Katz v. N. Y. Tint Taxi Corp.

624 N.Y.S.2d 65 | N.Y. App. Div. | 1995

—In an action to recover damages for personal injuries, the plaintiff appeals from (1) a judgment of the Supreme Court, Kings County (Krausman, J.), entered October 28, 1993, which dismissed the complaint insofar as it is asserted against the defendant Jacob Elberg, and (2) an order of the same court, dated November 29, 1993, which denied reargument.

Ordered that the appeal from the order is dismissed since *600no appeal lies from an order denying reargument; and it is further,

Ordered that the judgment is affirmed; and it is further,

Ordered that the respondent is awarded one bill of costs.

The plaintiff was allegedly struck by a taxicab owned by the defendant N. Y. Tint Taxi Corp. (hereinafter Tint Taxi) and driven by the defendant Massoud Safarpour. The defendant Jacob Elberg, the sole owner and shareholder of Tint Taxi, moved for summary judgment dismissing the complaint insofar as it is asserted against him individually, arguing that he is not liable for the plaintiff’s injuries. In response, the plaintiff argued that Elberg is personally liable for his injuries because Tint Taxi is merely a dummy corporation that Elberg uses to conduct his own personal business and because Elberg exercises complete dominion and control over Tint Taxi (see, Matter of Morris v New York State Dept. of Taxation & Fin., 82 NY2d 135; Port Chester Elec. Constr. Corp. v Atlas, 40 NY2d 652; Cooperstein v Patrician Estates, 97 AD2d 426; 13 NY Jur 2d, Business Relationships, §§ 26, 27).

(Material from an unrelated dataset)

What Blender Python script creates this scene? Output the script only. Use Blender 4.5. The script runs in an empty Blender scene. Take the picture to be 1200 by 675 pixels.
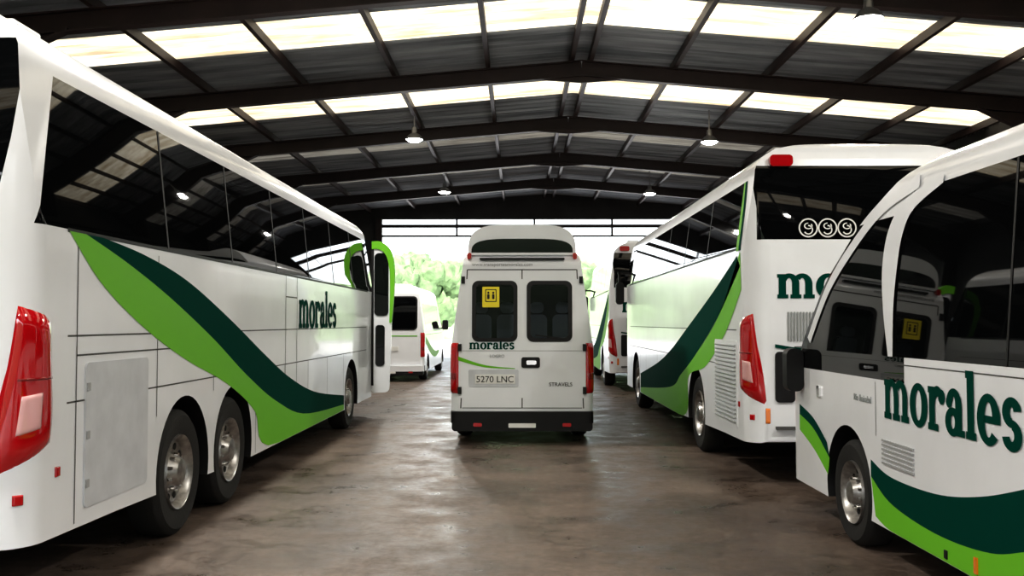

The party seeking to pierce the corporate veil has the burden of establishing that there is a basis to do so (see, Ravel v Dirco Enters., 159 AD2d 564; Marino v Dwyer-Berry Constr. Corp., 146 AD2d 750). Here, the plaintiff failed to meet this burden. The only evidence submitted by the plaintiff in support of piercing the corporate veil was the speculative, hearsay affidavit of his attorney. Indeed, despite the fact that Elberg had been deposed before he moved for summary judgment, none of the testimony adduced at the deposition was submitted by the plaintiff in opposition to Elberg’s motion. (By a decision and order on motion of this Court dated December 8, 1994, a transcript of Elberg’s testimony was struck from the record on appeal for this reason.) Accordingly, since the record on appeal is devoid of any evidence to support piercing the corporate veil, the Supreme Court properly granted Elberg summary judgment and dismissed the complaint insofar as it is asserted against him. Balletta, J. P., Rosenblatt, Ritter and Altman, JJ., concur.